In multiple road segments of the same arterial road, the control suggestions for the continuous road segments may vary. To maintain the consistency of the lane control, we recommend that the results for the majority of road segments evaluated with the rules be used as the lane control method for continuous road segments.

The before-and-after incident data showed that the overall trend of traffic safety significantly deteriorated after the cancellation of TLPM. A possible reason is that motorcycles tend to weave from the outer lane to the inner lane (i.e., the third lane) because of the cancellation of TLPM. This study suggests that if the traffic authority needs to reduce the accident rate or improve the motorcycle traffic environment in the future, the authority should still implement TLPM and reduce the motorcycle accident rate by other means. In this way, the authority can prevent increases in the accident rate due to the cancellation of TLPM.
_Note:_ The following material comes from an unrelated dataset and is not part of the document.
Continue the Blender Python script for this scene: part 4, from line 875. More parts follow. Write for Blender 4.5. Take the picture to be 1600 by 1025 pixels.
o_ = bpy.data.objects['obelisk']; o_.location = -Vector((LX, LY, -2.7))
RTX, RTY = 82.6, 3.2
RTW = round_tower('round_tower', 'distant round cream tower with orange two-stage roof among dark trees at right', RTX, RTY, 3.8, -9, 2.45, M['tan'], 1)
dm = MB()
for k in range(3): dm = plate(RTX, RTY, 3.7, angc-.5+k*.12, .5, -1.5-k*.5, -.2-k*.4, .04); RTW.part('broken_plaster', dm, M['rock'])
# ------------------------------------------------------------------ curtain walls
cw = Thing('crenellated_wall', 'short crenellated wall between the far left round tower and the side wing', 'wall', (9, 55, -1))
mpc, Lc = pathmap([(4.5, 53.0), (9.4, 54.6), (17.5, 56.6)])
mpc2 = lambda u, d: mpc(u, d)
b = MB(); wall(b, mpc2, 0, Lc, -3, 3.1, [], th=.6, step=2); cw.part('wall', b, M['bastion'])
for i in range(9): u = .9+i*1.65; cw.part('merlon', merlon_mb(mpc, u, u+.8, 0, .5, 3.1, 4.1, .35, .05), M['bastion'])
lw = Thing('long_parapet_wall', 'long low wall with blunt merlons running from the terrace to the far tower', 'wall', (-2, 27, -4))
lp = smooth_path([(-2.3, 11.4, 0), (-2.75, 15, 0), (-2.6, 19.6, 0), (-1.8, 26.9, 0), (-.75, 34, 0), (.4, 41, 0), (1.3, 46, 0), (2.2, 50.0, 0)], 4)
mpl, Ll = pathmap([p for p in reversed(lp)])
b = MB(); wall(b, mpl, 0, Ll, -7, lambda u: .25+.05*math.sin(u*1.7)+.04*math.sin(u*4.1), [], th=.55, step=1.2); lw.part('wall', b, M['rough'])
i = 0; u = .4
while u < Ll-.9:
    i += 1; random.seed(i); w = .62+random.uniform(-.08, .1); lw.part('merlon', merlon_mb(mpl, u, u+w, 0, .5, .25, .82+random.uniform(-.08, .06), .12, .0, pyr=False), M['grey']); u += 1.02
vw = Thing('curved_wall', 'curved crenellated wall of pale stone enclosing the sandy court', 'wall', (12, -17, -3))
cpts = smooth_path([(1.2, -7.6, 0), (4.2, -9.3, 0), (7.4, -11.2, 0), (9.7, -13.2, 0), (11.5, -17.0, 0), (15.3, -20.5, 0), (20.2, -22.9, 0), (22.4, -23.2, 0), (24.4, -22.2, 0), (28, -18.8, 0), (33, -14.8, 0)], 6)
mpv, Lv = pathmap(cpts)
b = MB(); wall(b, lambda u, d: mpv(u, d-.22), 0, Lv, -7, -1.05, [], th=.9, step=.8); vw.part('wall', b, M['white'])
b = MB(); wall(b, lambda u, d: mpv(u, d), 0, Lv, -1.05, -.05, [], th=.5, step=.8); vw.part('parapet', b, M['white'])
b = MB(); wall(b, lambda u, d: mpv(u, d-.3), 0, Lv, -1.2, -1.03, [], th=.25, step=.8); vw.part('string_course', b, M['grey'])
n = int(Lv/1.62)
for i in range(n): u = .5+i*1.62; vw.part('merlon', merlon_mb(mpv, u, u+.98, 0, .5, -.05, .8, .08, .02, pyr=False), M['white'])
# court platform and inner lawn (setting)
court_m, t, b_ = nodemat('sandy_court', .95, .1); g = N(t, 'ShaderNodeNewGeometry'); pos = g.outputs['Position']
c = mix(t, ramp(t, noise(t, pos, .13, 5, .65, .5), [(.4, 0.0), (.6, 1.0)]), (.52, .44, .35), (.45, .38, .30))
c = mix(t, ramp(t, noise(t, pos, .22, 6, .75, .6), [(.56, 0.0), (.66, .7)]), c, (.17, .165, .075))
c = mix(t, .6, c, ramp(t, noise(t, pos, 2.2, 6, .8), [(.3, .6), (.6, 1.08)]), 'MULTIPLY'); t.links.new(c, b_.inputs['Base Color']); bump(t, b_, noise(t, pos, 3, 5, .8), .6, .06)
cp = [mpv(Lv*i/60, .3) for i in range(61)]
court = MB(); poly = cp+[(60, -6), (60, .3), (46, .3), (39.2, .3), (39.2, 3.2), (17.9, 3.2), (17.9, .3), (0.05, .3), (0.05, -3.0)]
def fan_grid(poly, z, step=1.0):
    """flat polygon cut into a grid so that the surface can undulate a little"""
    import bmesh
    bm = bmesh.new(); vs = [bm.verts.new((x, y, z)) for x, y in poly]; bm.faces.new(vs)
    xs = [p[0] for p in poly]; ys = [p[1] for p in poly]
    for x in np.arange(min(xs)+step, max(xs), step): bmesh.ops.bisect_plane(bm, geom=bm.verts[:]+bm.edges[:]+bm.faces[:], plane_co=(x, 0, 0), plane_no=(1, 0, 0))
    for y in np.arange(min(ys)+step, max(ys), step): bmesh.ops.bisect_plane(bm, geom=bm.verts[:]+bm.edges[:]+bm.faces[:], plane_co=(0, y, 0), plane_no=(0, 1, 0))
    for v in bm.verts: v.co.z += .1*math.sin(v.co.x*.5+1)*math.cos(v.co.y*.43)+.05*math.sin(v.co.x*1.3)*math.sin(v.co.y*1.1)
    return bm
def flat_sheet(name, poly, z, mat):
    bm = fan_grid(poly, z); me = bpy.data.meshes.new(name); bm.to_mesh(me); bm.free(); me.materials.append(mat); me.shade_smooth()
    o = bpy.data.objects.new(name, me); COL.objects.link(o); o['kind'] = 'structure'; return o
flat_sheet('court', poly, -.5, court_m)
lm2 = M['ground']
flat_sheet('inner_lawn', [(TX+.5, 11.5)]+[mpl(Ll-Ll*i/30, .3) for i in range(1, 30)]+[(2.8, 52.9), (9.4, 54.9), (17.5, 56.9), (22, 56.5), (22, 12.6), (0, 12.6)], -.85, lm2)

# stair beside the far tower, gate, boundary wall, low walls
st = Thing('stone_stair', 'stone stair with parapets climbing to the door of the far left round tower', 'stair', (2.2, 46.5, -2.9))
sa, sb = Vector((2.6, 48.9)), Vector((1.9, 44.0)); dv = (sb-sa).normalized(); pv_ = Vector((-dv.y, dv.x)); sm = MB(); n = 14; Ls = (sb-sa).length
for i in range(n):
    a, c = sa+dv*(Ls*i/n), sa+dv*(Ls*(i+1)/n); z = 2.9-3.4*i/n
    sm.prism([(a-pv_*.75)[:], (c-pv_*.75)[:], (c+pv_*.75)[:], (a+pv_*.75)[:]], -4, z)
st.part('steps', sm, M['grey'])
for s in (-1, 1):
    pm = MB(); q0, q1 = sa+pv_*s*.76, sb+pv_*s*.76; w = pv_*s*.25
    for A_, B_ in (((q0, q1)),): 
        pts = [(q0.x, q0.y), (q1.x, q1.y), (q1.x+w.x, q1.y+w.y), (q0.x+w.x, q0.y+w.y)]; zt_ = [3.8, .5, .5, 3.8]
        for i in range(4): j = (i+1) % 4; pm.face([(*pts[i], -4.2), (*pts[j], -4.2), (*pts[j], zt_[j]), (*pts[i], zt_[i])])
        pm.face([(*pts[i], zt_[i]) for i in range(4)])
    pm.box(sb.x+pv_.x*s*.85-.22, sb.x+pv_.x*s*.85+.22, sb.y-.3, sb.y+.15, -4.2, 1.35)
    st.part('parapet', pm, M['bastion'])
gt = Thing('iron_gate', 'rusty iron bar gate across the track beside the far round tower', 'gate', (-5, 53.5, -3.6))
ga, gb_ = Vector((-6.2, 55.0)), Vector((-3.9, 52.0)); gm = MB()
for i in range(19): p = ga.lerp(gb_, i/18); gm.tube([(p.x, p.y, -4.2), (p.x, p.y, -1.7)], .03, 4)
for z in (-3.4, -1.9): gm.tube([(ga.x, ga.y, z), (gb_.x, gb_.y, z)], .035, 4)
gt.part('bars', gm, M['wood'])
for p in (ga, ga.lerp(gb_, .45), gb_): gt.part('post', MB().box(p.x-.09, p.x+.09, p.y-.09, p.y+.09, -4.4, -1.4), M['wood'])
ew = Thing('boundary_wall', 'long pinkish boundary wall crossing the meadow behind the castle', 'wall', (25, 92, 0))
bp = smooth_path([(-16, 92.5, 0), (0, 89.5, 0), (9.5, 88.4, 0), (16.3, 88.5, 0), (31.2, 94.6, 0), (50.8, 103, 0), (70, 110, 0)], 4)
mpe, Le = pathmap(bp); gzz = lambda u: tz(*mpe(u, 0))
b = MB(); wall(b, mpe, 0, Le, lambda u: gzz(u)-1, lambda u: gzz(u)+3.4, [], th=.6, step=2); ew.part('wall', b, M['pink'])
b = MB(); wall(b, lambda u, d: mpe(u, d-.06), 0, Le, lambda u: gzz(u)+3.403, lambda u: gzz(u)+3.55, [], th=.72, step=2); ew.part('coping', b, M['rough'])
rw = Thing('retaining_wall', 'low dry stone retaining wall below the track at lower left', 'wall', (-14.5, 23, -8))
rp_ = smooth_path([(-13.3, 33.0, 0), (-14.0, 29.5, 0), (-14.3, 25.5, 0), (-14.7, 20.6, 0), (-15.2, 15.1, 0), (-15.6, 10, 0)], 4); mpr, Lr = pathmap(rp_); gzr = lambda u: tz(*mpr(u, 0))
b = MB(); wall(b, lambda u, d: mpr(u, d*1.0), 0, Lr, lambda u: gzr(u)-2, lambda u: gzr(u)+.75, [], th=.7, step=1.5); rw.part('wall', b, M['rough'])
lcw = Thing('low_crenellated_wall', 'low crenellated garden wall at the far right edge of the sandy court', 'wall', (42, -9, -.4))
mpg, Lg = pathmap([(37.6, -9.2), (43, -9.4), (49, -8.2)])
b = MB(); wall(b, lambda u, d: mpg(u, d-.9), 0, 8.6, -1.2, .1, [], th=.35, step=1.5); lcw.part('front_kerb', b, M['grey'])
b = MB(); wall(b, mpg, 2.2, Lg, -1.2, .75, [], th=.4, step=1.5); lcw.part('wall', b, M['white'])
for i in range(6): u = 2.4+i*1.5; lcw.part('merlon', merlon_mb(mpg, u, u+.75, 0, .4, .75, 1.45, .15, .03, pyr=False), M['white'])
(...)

In this study, we only applied one-time validation for analysis. In future studies with more samples for analysis, k-fold cross-validation could be utilized to evaluate the statistical performance of the proposed method. Moreover, it will be possible to explore further whether TLPM should be restored on the road segments where the annual average EPDO deteriorated and whether it is possible to reduce the incidence of collisions through enforcement targeting illegal on-street parking. In addition, for major roads on which TLPM was not canceled that do not meet the proposed rules for canceling TLPM, the feasibility of other crash reduction measures should be further explored.